The above lines are executed as:

obj2.operator=(&obj1);
obj3.operator=(&obj2);

However, such coding is not intuitive. You don't assign a pointer to an object. It is more intuitive to say:

className obj1;
className* objPtr = NULL;

objPtr = &obj1;

Answer 2

Assignment Operator

Understanding is best gained by example:

class A {
  int x;
public:
  A(int value) : x(value) {}
  A& operator=(const A& from) {     // Edit: added missing '=' in 'operator='
    x = from.x;
    return *this;
  }
};

A m1(7);
A m2(9);
m2 = m1;   /// <--- calls the function above, replaces m2.x with 7

Here, we defined the assignment operator. This special method is designed to provide assignment capability to objects.

The reason that it returns a reference to *this is so you can chain assignments without excessive memory copies:

A m3(11);
m3 = m1 = m2;   /// <--- now, m3.x and m1.x both set to m2.x

Expanded as follows:

  m3 = ( something ) 
where
  (something) is a reference to the object m1 
  by result of call to m1.operator=(m2) method
such that
  the returned reference is then passed into m3.operator(...)

Chaining lets you do this:

(m1=m2).function(); // calls m1.function after calling assignment operator

Libraries such as boost leverage this pattern (for a different type of chaining example, see the program options library in boost) and it can be useful when developing a domain specific 'language'.

If instead full objects were returned from operator=, the chained assignment would at a minimum involve multiple extra copies of the objects, wasting CPU cycles and memory.
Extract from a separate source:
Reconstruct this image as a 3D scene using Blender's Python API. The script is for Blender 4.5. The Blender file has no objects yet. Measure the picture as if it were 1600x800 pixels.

In many cases things would not work properly because of the copy.

Essentially, using a reference avoids a copy.

Note

In reality, (simplified explanation) a reference is just a fancy syntax for a C pointer. In the common case, you can then write code with A.x instead of A->x.

Caution

Returning a pure reference from a method is often dangerous; newcomers can be tempted to return a reference to an object constructed locally inside the method on the stack, which depending on the object can lead to obscure bugs.

Your pointer example

It depends on what you return from the body of the method, but regardless, the following would instead return a pointer to some instance of className:

className* operator=(const className*);

This will compile and it even seems to work (if you return this from the method), but this does violate the Rule of Least Surprise, as it is likely anyone else attempting to use your code would not expect the assignment operator to return a pointer.

If you think about base types:

int x=1; int y=2; int z; z=y=x;

will never ever do anything other than return integers - so having operator= return the assigned to object is consistent)

It also doesn't let you do this:

(m1 = m2).something

It also allows you to pass NULL which is something assignment operators don't typically want to care about.

Instead of writing

blah& operator(const blah& x) { a = x.a ; return *this; }

You would need to write:

blah* operator(const blah* x) { 
  if (x) { a = x->a ; return this; }
  else { /*handle null pointer*/
} 

Answer 3

The token & has three distinct meanings in C++, two of which are inherited from C, and one of which is not.

1. It's the bitwise AND operator (unless overloaded).
2. It's the address operator, which acts on an lvalue to yield a pointer to it. (Unless overloaded.) This is what is happening in a = &b.
3. It denotes a reference type. const className& as a parameter is a const reference to an object of type className, so when the function is called, the argument will be passed by reference, but it won't be allowed to be modified by the function. The function you gave also returns a reference.

Answer 4

a = &b

Here, & gives address of b.

className& operator=(const className&);

Here, operator = will take const reference of variable of type className.

You can say in C++, & is polymorphic.